Goal:
Scan the lines below for the word "empty". Copy each line you find it in.

※

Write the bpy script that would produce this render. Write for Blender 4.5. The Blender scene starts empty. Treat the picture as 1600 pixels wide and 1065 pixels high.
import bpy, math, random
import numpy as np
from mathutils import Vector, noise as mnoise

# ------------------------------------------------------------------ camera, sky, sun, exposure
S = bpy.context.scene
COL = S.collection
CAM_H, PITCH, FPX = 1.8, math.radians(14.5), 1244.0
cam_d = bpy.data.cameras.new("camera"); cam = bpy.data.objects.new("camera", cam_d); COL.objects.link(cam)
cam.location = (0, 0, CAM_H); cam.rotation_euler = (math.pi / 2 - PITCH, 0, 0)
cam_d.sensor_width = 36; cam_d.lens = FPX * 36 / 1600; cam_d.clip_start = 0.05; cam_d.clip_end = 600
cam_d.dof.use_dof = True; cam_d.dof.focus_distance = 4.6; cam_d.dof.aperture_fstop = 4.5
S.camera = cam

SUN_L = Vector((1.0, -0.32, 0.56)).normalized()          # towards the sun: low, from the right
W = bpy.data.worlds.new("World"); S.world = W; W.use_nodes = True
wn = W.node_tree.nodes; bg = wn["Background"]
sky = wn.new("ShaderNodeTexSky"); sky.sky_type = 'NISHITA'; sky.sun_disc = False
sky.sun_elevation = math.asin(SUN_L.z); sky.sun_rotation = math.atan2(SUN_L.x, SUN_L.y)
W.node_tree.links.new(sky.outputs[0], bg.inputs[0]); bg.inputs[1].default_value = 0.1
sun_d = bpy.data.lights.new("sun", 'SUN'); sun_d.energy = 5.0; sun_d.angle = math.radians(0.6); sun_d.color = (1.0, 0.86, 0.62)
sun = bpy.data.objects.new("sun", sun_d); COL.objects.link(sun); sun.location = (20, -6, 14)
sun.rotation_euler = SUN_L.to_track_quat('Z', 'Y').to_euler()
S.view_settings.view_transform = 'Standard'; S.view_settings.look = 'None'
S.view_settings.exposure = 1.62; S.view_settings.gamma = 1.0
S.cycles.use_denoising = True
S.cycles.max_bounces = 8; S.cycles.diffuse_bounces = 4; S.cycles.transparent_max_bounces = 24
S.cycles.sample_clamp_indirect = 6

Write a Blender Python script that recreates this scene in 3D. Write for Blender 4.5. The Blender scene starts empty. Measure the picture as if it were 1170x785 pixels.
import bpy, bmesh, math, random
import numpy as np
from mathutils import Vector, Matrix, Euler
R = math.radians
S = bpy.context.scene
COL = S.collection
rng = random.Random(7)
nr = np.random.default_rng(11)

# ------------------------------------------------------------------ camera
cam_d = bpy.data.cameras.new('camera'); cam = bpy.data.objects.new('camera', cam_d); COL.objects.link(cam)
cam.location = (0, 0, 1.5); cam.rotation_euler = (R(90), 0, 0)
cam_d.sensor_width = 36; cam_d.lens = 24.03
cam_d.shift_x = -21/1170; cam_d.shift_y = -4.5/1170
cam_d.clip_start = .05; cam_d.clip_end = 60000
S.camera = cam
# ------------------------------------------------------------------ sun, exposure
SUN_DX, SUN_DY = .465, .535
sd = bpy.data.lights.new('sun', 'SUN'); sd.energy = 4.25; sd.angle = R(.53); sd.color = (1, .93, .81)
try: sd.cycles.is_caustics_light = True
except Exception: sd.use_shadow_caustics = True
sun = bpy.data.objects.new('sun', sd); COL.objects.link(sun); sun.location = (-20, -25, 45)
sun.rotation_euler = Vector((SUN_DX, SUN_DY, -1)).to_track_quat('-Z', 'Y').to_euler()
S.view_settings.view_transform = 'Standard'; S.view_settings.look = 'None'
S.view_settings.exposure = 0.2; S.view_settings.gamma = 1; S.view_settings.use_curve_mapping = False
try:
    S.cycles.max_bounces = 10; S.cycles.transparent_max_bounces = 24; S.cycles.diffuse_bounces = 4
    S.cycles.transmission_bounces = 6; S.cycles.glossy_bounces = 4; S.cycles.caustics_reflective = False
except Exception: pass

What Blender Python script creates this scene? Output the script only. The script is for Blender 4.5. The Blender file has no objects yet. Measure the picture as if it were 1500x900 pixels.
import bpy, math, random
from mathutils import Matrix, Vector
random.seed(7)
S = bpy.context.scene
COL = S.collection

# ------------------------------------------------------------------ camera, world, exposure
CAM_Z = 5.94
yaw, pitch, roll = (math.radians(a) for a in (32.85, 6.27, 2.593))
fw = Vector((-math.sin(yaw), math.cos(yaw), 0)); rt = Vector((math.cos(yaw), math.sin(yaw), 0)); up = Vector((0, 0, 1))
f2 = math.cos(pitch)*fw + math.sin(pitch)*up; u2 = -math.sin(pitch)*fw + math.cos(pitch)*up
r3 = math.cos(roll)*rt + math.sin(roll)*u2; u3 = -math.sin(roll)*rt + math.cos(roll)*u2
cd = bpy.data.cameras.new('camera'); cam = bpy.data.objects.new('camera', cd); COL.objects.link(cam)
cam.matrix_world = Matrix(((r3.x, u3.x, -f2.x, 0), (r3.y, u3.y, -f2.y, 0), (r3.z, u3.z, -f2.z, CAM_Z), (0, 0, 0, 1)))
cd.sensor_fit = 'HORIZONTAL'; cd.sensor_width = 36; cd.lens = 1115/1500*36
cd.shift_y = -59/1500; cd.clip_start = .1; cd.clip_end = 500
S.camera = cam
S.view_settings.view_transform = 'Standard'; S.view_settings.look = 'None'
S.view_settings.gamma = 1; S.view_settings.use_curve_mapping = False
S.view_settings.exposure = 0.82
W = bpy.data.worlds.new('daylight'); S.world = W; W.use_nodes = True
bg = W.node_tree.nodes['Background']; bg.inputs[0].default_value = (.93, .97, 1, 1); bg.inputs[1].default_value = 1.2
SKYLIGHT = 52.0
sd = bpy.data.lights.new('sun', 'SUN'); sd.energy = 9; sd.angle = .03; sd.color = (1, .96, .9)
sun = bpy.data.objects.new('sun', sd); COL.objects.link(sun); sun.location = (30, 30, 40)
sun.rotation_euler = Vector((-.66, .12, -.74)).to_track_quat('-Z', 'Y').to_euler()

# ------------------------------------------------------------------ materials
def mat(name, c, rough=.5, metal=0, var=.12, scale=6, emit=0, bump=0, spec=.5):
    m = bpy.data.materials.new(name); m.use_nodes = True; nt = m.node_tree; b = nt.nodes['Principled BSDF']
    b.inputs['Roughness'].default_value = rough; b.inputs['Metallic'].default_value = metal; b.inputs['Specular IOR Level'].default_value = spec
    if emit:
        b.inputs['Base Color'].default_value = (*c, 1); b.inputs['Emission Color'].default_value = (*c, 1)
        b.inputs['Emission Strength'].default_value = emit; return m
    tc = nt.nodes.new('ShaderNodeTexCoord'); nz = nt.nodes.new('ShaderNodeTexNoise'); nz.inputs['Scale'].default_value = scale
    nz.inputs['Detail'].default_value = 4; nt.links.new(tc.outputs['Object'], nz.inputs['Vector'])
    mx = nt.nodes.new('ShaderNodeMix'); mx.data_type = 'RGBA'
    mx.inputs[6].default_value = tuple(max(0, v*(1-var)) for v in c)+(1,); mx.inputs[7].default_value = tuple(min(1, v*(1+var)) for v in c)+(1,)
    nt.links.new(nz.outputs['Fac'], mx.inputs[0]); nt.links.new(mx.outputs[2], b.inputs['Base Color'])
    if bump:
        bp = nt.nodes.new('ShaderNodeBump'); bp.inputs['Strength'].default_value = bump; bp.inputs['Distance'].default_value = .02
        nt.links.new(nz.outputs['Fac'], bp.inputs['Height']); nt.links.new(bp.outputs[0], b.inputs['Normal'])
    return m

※

Output:
Write the bpy script that would produce this render. Write for Blender 4.5. The Blender scene starts empty. Treat the picture as 1600 pixels wide and 1065 pixels high.
Write a Blender Python script that recreates this scene in 3D. Write for Blender 4.5. The Blender scene starts empty. Measure the picture as if it were 1170x785 pixels.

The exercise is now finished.